*What is needed*:
Copy verbatim the material from its first line to the line that holds "R = math.radians", including that line.
↓
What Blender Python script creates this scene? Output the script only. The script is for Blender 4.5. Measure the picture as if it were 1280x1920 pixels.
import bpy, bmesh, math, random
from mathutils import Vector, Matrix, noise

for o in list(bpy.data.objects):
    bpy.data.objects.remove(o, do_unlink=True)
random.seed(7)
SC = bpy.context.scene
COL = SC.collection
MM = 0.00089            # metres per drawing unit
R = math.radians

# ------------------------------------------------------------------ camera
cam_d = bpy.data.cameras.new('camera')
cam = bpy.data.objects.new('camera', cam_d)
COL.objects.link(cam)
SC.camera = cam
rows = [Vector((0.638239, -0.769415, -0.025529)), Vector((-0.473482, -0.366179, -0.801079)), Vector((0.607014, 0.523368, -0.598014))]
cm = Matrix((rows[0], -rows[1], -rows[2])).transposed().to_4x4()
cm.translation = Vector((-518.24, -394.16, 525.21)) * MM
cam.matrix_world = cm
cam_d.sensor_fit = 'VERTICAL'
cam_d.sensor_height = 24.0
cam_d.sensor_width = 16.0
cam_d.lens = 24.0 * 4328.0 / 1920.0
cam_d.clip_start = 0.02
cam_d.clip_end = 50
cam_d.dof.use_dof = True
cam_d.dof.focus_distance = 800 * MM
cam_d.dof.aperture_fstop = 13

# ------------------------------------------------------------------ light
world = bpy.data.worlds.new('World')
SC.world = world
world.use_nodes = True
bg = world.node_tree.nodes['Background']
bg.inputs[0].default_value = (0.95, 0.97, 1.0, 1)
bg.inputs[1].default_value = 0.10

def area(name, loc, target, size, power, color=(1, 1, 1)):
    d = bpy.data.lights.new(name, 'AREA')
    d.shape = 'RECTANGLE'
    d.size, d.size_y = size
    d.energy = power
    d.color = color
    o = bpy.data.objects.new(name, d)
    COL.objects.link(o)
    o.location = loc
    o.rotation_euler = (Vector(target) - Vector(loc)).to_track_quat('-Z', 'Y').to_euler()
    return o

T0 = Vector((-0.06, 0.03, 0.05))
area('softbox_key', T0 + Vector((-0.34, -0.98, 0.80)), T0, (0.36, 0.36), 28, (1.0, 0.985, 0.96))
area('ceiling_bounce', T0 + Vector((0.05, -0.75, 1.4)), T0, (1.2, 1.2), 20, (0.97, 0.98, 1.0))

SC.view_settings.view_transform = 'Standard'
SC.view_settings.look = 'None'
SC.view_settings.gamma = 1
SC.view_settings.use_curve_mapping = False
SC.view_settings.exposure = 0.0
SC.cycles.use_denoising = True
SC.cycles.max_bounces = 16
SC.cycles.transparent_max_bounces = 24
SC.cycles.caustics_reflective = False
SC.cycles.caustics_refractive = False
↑
*Completed task*:
What Blender Python script creates this scene? Output the script only. The script is for Blender 4.5. Measure the picture as if it were 1280x1920 pixels.
import bpy, bmesh, math, random
from mathutils import Vector, Matrix, noise

for o in list(bpy.data.objects):
    bpy.data.objects.remove(o, do_unlink=True)
random.seed(7)
SC = bpy.context.scene
COL = SC.collection
MM = 0.00089            # metres per drawing unit
R = math.radians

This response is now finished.